In a country like India where almost 60 percent of the population lives in large cities (i.e., in cities with a population of more than one lakh people) and about 30-40 percent of a city’s population is in slums, the urban areas can assume more importance as a catalyst for environmental improvement, employment generation and poverty alleviation.
Therefore, even though agriculture and urbanization are seen as typically conflicting activities, urban areas are increasingly being recognized as a realistic and desirable land-use option and as an integral part of the urban ecosystem. Hence, interest in urban areas in Kerala is growing very rapidly. In recent times, when considering the proliferation of
homes Kerala state as a whole and particularly its urban centers are witnessing major developments unseen in earlier times. Newer developments have overtaken the prominent city centers.
Along with the present urban developments, the government has also stepped in to promote the livelihood of people residing in the urban centers. Urban agriculture is now finding many takers with the proliferation of the modern concrete jungle along with phenomenal rise in day temperatures due to the lack of open spaces for plants and other greeneries. There are numerous examples of urban farming throughout the world, in countries like USA, Canada, China (with roughly 40 percent of the urban jobs in agriculture), Hong Kong, Singapore, Papua New Guinea, Zambia, Kenya, Mozambique (the capital Maputo has 30 percent area under urban agriculture) etc, which testify to the benefits derived from urban agriculture.
In cities like Berlin as many as 50,000 persons rent land to produce crops. In Dar es Salaam 68 percent of the city workers produced food in 1988. The common belief is that the future of urban agriculture is in Asia.

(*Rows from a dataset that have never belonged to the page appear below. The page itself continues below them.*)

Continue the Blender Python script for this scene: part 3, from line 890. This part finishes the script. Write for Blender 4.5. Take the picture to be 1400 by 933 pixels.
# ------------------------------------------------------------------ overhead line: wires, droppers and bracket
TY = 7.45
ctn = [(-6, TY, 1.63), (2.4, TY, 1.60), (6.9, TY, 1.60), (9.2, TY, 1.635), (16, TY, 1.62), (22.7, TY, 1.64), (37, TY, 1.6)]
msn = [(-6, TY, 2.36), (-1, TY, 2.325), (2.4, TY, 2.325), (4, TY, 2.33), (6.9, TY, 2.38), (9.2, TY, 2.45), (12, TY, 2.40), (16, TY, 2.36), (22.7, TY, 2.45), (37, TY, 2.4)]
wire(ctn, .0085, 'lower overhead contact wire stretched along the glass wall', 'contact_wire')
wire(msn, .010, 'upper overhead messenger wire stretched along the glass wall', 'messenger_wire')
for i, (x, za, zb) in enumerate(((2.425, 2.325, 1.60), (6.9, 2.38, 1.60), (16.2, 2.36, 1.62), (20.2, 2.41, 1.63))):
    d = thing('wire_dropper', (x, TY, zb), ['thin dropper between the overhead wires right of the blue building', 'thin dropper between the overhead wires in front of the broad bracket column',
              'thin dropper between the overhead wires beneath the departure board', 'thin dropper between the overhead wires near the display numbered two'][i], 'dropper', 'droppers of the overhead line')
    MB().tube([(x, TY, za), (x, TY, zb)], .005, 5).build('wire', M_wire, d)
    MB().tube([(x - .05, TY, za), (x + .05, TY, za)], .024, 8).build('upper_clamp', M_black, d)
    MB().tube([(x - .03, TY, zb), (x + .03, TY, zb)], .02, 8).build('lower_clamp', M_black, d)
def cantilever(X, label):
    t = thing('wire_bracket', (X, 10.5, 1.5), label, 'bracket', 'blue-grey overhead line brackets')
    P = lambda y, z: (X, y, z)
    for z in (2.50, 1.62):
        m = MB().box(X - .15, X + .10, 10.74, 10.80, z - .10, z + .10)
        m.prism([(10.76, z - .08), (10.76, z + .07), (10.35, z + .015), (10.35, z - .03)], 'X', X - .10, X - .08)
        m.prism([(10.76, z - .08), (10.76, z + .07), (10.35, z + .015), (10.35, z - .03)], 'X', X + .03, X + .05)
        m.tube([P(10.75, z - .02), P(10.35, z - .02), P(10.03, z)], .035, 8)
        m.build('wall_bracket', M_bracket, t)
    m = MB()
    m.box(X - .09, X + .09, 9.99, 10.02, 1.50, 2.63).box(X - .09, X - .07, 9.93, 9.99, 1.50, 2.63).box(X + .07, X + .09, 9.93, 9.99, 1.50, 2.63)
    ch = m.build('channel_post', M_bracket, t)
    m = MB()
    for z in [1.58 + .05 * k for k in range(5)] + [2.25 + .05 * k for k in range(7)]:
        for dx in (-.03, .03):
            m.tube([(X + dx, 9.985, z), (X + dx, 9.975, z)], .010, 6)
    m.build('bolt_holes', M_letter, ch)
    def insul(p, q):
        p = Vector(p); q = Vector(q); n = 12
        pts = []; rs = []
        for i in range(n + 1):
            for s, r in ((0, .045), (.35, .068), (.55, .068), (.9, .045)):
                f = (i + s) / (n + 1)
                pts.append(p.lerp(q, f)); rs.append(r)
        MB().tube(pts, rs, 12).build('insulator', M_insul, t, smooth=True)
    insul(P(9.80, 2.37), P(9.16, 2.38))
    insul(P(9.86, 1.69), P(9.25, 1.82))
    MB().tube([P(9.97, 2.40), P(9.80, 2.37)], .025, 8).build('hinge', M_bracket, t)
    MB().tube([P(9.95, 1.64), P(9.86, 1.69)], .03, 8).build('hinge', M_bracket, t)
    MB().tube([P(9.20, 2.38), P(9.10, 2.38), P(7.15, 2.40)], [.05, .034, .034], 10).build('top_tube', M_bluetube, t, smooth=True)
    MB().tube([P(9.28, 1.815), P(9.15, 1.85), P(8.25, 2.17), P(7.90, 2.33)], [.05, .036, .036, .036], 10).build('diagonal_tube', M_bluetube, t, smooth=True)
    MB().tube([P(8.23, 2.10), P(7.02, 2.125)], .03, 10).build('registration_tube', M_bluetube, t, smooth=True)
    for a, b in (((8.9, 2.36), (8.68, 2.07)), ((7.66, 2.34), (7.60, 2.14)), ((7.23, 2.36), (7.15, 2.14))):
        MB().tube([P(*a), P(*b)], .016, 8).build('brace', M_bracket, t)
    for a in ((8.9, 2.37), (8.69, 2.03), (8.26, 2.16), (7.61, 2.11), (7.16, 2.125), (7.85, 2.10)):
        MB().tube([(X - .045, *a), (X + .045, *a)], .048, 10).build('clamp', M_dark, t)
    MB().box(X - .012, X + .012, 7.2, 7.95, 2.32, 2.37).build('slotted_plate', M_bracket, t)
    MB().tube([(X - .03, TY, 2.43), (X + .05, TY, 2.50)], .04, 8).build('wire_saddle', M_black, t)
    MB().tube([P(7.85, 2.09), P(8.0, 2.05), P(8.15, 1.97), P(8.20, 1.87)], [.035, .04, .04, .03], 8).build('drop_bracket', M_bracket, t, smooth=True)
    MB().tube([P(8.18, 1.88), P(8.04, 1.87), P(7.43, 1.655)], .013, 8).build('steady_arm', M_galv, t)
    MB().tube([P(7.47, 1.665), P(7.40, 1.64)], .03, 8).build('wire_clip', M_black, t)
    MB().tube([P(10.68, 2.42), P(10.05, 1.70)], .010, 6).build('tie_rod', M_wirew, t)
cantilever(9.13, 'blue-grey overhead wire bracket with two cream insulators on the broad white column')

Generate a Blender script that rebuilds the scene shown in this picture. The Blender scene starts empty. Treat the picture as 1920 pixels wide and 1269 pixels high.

It is true because urbanization is more rapid in the Asian countries today, than in the West.
But it is to be remembered that urban agriculture is transient in character, as it is practiced mostly on marginal/underutilized/transitional lands. Therefore, urban developments can obliterate such agriculture both within the city, as well as in the semi-urban areas. On the periphery of the cities like Trivandrum, Kochi and Kozhikode, urban agriculture can be pushed farther away from the center of the city because of urban expansion.